EDITORIAL: FCS, Education, and the dreaded ‘m’ word
December 8, 2004
If you discuss the combination of the Colleges of Education and Family and Consumer Sciences with the corresponding faculty members, make sure to never use the word “merger.” The planning committee purposely avoids the word, and all communications from the colleges called the move a combination rather than a merger.
Why is that? Well, the word “merger” has very specific connotations. The technical definition of “merger” is the dissolving of two companies into a newly created third entity. This entails a new corporation, with virtually no remnants of the original two companies.
In addition, the word “merger” is only a breath away from “hostile takeover,” a Darwinian business principle where one company takes over another and guts the target company of all its old leadership. This type of showdown between the two colleges almost certainly won’t happen, but “merger” might give off that connotation.
In contrast, a combination is “an alliance of persons or parties for a common purpose; an association.” Rather than a homogenous new entity that has no remnants of the two original parts, a combination is an alliance where the two departments still retain their distinct features.
This is why the current FCS faculty so vehemently prefers “combination.” FCS alumni already have to live with the fact that Iowa’s only FCS college won’t exist anymore. They don’t want to see the traditions of the school become absorbed and obscured into a new school that doesn’t represent their alma mater.

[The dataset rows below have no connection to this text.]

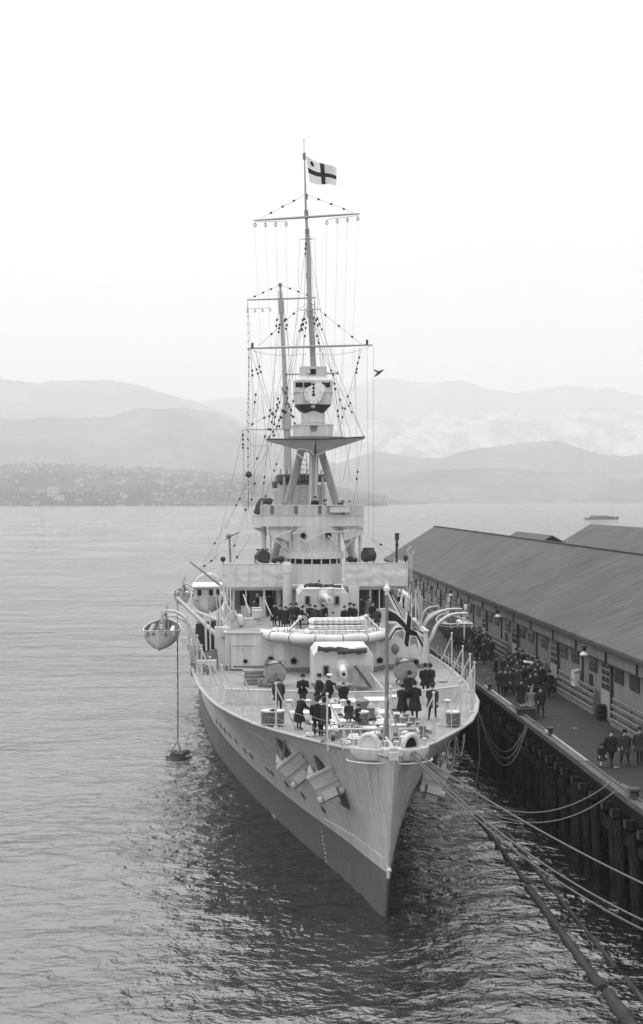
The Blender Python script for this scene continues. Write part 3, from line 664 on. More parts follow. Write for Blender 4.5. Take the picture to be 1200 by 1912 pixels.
# small gear strewn about the working deck
gr = random.Random(21)
for i in range(46):
    px, py = gr.uniform(575, 800), gr.uniform(1322, 1390)
    if 738 < px < 800 and py < 1350: continue
    c = DS(px, py, 7.47); h_ = tab(DT, max(0, c.y)) - .5
    if c.y < 1.2 or abs(c.x - cxh(c.y)) > h_: continue
    c.z = zd(c.y) - .03; k = gr.random()
    if k < .3: MB().tube([c + Vector((gr.uniform(.12, .25) * math.cos(q), .2 * math.sin(q), .04 + .01 * q)) for q in [2 * math.pi * j / 9 for j in range(16)]], .035, 4).build('rope_coil', gr.choice(['rope', 'oldrope', 'white']), ship)
    elif k < .5: MB().lathe([(.12, 0), (.1, .1), (.07, .3), (.13, .36), (.001, .42)], c, 10).build('cleat_post', gr.choice(['midmetal', 'paint', 'dark']), ship)
    elif k < .75: MB().box(c + Vector((0, 0, .1)), (gr.uniform(.2, .6), gr.uniform(.15, .4), .2), 0, Matrix.Rotation(gr.random() * 3, 3, 'Z')).build('gear_box', gr.choice(['lightpaint', 'midmetal', 'white', 'dark']), ship, smooth=False)
    else:
        e = c + Vector((gr.uniform(-1.4, 1.4), gr.uniform(-.6, .9), 0)); MB().tube([c + Vector((0, 0, .04)), c.lerp(e, .3) + Vector((.1, .1, .04)), c.lerp(e, .7) + Vector((-.1, .1, .04)), e + Vector((0, 0, .04))], .03, 5).build('loose_line', gr.choice(['oldrope', 'rope', 'white']), ship)
for x0, y0, x1, y1, r_ in ((640, 1352, 760, 1392, .09), (610, 1372, 700, 1398, .06), (690, 1366, 745, 1396, .07), (655, 1358, 600, 1385, .05)):
    a_, c_ = DS(x0, y0, 7.55), DS(x1, y1, 7.55); MB().tube([a_, a_.lerp(c_, .35) + Vector((.15, .2, 0)), a_.lerp(c_, .7) + Vector((-.1, .1, .03)), c_], r_, 7).build('hawser', 'oldrope', ship)
for px in (540, 575, 640, 700, 835): 
    c = DS(px, 1334, 7.25); MB().lathe([(.16, 0), (.12, .35), (.12, .62), (.2, .7), (.2, .74), (.001, .8)], c, 12).build('mushroom_vent', 'paint', ship, ang=40)

# weather and rust runs down the plating, each with its own shape
gr = random.Random(4)
def stain(px, py, sd, ln, wd):
    du, z = hullhit(px, py, sd); rows = []
    for i in range(9):
        f = i / 8; zz = z - ln * f
        if zz < 2.4: break
        w_ = wd * (1 - f) ** .6 * (1 + .25 * math.sin(i * 2.3 + px)); a_, b_ = hullframe(du - w_, zz, sd), hullframe(du + w_, zz, sd)
        rows.append([a_[0] + a_[3] * .006, b_[0] + b_[3] * .006])
    if len(rows) > 2: MB().grid(rows).build('rust_stain', 'stain', ship, ang=180)
for px, py in ((566, 1420), (574, 1425), (617, 1442), (628, 1446), (604, 1516), (566, 1490), (535, 1468), (499, 1441), (508, 1448), (457, 1405), (469, 1416), (429, 1377), (441, 1388), (540, 1402), (590, 1404), (660, 1420), (690, 1440), (705, 1432), (645, 1510), (480, 1378)):
    stain(px, py, -1, gr.uniform(.7, 2.6), gr.uniform(.025, .08))
for px, py in ((745, 1440), (752, 1430), (765, 1440)): stain(px, py, 1, gr.uniform(.8, 2), .05)
# ---- deckhouse under the second gun
ZD, ZB = 7.12, 9.6
house = [(-6.8, 29.6), (-3.7, 29.3), (-3.1, 28.4), (3.0, 28.4), (3.6, 29.3), (6.5, 29.6), (6.7, 46), (6.6, 60), (-6.6, 60), (-6.9, 46)]
MB().prism(house, ZD - .05, ZB - .05).build('deckhouse', 'paint', ship, smooth=False)
MB().prism([(x * 1.012, (u - 45) * 1.006 + 45) for x, u in house], ZB - .049, ZB + .03).build('shelter_deck', 'paint', ship, smooth=False)
MB().prism([(x * .985, (u - 45) * .99 + 45) for x, u in house], ZB + .03, ZB + .034).build('shelter_deck_covering', 'deck', ship, smooth=False)
b = MB()
for (a_, c_) in zip(house[:5], house[1:6]): b.beam((a_[0], a_[1] - .04, ZD + .16), (c_[0], c_[1] - .04, ZD + .16), .03, .34)
b.build('scuttle_strip', 'midmetal', ship, smooth=False)
def door(cx, u, z0, w_, h, port=True):
    b = MB().box((cx, u - .03, z0 + h / 2), (w_, .05, h)); o = b.build('door', 'paint', ship, smooth=False)
    for z in (.25, .8): MB().box((cx + w_ / 2 + .02, u - .07, z0 + h * z), (.12, .04, .06)).build('hinge', 'midmetal', o, smooth=False)
    if port: MB().lathe([(.001, 0), (.14, 0), (.14, .03), (.001, .03)], (cx - w_ * .4, u - .06, z0 + h * .3), 14, 0, Matrix.Rotation(R(90), 3, 'X')).build('window', 'black', o)
    return o
p1, p2 = P(431, 1247, 29.6), P(479, 1204, 29.6); mid_ = (p1.x + p2.x) / 2
door((p1.x + mid_) / 2, 29.55, p1.z, mid_ - p1.x - .05, p2.z - p1.z, False); door((mid_ + p2.x) / 2, 29.5, p1.z, p2.x - mid_ - .05, p2.z - p1.z)
MB().tube([P(431, 1203, 29.4), P(479, 1205, 29.4)], .035, 6).tube([P(430, 1248, 29.4), P(480, 1249, 29.4)], .035, 6).build('pipe', 'paint', ship)
def hscuttle(px, py, u, r=.16, nm='scuttle', par=None):
    c = P(px, py, u); m_ = Matrix.Rotation(R(90), 3, 'X')
    return MB().lathe([(r, 0), (r * 1.45, 0), (r * 1.45, .05), (r * 1.1, .07), (r, .05)], c, 16, 0, m_).lathe([(.001, .075), (r * 1.02, .075)], c, 16, 1, m_).build(nm, ['midmetal', 'black'], par or ship)
for px, py, u in ((505, 1231, 29.15), (548, 1234, 28.3), (709, 1233, 28.3), (776, 1236, 29.2), (583, 1255, 28.3), (700, 1257, 28.3)): hscuttle(px, py, u)
for px, y0, y1 in ((523, 1190, 1222), (427, 1190, 1262), (738, 1200, 1262), (753, 1200, 1240), (561, 1212, 1262), (490, 1195, 1250), (765, 1190, 1250)):
    MB().tube([P(px, y0, 28.9 if 500 < px < 745 else 29.5), P(px, y1, 28.9 if 500 < px < 745 else 29.5)], .045, 6).build('pipe', 'paint', ship)
MB().tube([P(520, 1247, 29.2), P(553, 1250, 29.0)], .06, 6).tube([P(520, 1250, 29.1), P(553, 1253, 28.9)], .05, 6).build('sounding_spar', 'grycanvas', ship)
# gun platform over the forward gun
cx0 = -.15
def plat(k, z, n=28, uu=31.0, a=4.15, dpt=4.55):
    return [(cx0 + a * k * math.cos(q), uu - dpt * k * math.sin(q), z) for q in [math.pi * j / n for j in range(n + 1)]]
top = plat(1, 9.62); b = MB(); b.add([(p[0], p[1], 9.642) for p in top], [tuple(range(len(top)))])
b.grid([plat(1, 9.64), plat(1, 9.3), plat(.93, 9.05), plat(.72, 8.75), plat(.55, 8.6)]); b.build('gun_platform', 'paint', ship, ang=30)
for q in range(3, 26, 4):
    o_, i_ = plat(.98, 9.1)[q], plat(.5, 8.5)[q]; k_ = plat(.55, 9.1)[q]
    MB().hull8([o_, k_, i_, (i_[0], i_[1], i_[2] - .1)], [(p[0] + .04, p[1], p[2]) for p in (o_, k_, i_, (i_[0], i_[1], i_[2] - .1))]).build('platform_bracket', 'paint', ship, smooth=False)
roll = plat(1.02, 9.46, 40); MB().tube([(p[0], p[1], p[2] + .03 * math.sin(i * .9)) for i, p in enumerate(roll)], .29, 12).build('splinter_mat', 'canvas', ship, ang=80)
for i in range(3, 40, 5):
    p = Vector(roll[i]); t_ = (Vector(roll[min(40, i + 1)]) - Vector(roll[i - 1])).normalized(); s_ = Vector((t_.y, -t_.x, 0))
    MB().tube([p + s_ * (.31 * math.cos(q)) + Vector((0, 0, .31 * math.sin(q))) for q in [2 * math.pi * j / 12 for j in range(13)]], .025, 4, cap=False).build('lashing', 'oldrope', ship)
for px, py in ((548, 1211), (556, 1214), (738, 1211), (543, 1208)):
    c = P(px, py, 28.7); b = MB(); q0 = rnd.random() * 6
    b.lathe([(.05, -.36), (.22, -.24), (.27, 0), (.2, .22), (.06, .33)], c, 9); b.build('net_bundle', 'oldrope', ship)
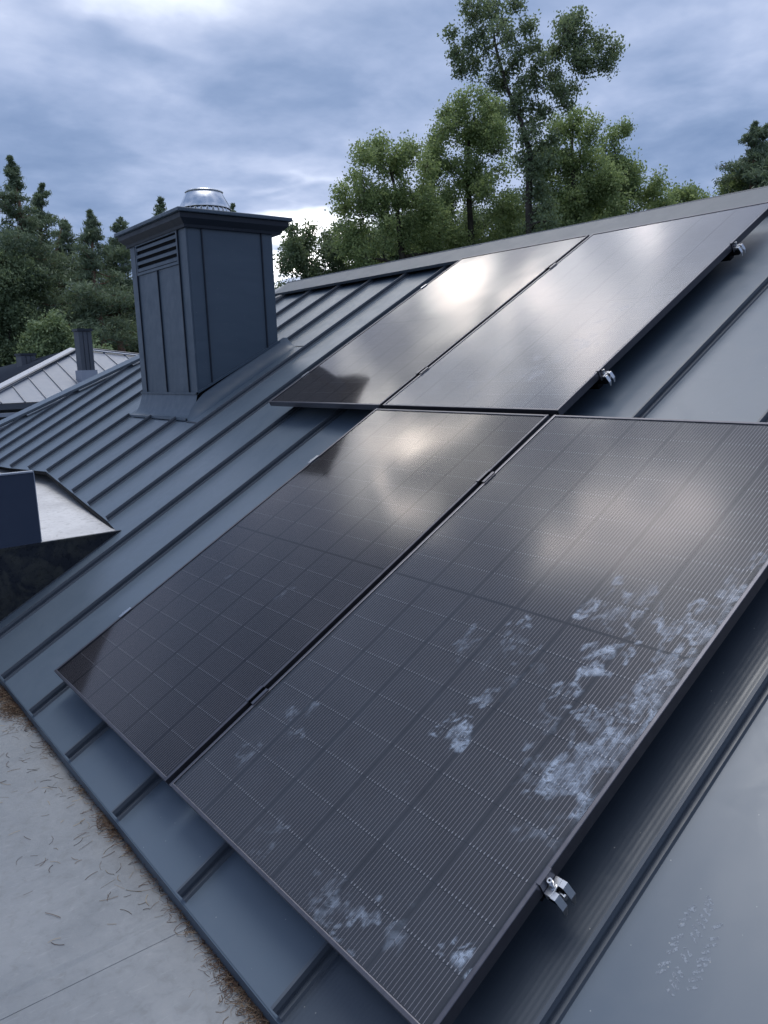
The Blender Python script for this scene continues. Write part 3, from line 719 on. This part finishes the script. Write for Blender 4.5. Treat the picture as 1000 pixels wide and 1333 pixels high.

We hope the new combination of the FCS and Education colleges become a combination and not a merger. It’s obvious the staff of these two colleges are striving toward that goal — they renamed the new college “the College of Human Sciences” since it focuses on the shared attributes of the individual schools.
Sure, the new moniker is a bit confusing — since the “Human Science” college neglects several human science disciplines, such as political science, anthropology, etc. — but the spirit of focusing on the common attributes while retaining the distinct features should be commended.
Clumping the two schools together is still an unfortunate situation that nobody wanted, and “combination” sounds like a P.R. ploy to paint a rainbow on a raw sewage plant.
Daily editors originally thought the intentions of avoiding the word “merger” sounded dubious.
But the two departments aren’t dubious, and they realize that the combination is not a glorious new day, but an unfortunate way to save Iowa State $500,000. Nevertheless, we hope both schools can retain the unique characteristics that made them nationally renowned.
If the staff want to be zealous about calling the merger a “combination,” we hope they remain just as zealous in making their semantics a reality.